この暴徒化の背景にはローマ時代の厳しい身分制度があって、当時の高名な女性数学者ヒュパティアの殺害は社会の下層民であったパラバラニと呼ばれる死体を埋葬する仕事を請け負うキリスト教徒の若い男性の集団であったことや、迫害を受けていた奴隷や女性たちに殉教がめちゃくちゃ人気があったこと、この世で不幸であればあるほど天国での幸せが約束されているという教義に則り女性や子供たちが進んで苦しい目にあうために殉教したこと、などが描かれ、なんか…私はゴットフリート・ケラーの『七つの伝説』というキリスト教伝説集がとても好きで、聖母マリアをはじめ、ローマ時代や中世の女性の活躍が多々描かれる楽しい本なのですが、次に読むとき前と同じ感覚ではもう読めない…。

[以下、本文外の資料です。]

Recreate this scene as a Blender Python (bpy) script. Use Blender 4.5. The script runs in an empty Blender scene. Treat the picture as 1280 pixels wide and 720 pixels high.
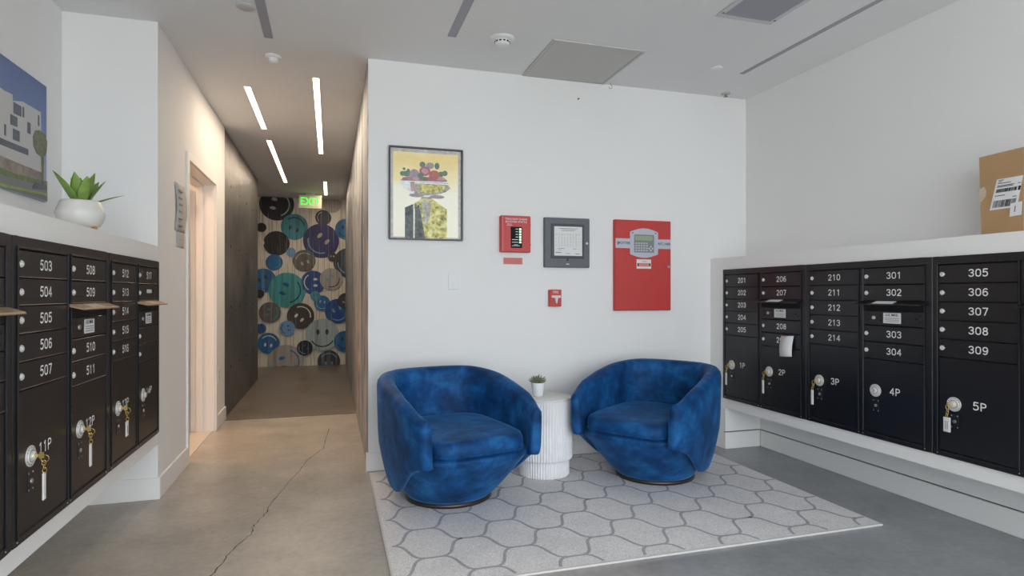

またキリスト教徒の数が増えると人気取りのためにすり寄るローマ提督も現れる、などの地獄が出現。そして文化が破壊しつくされたところで勝利は達成される、と。
念のために書いておくと、これらの暴徒化は新約聖書の内容とは大きく乖離しており(なにせ当時は識字率が低い)、この本の著者もキリストの教え自体を否定はしていません。
重い読書ではありましたが、ほぼ一気読みでまた読み返したくなる本。神殿神像やアレクサンドリア図書館等の美しい描写もたまらない(それが失われたことを思うと、さらに)。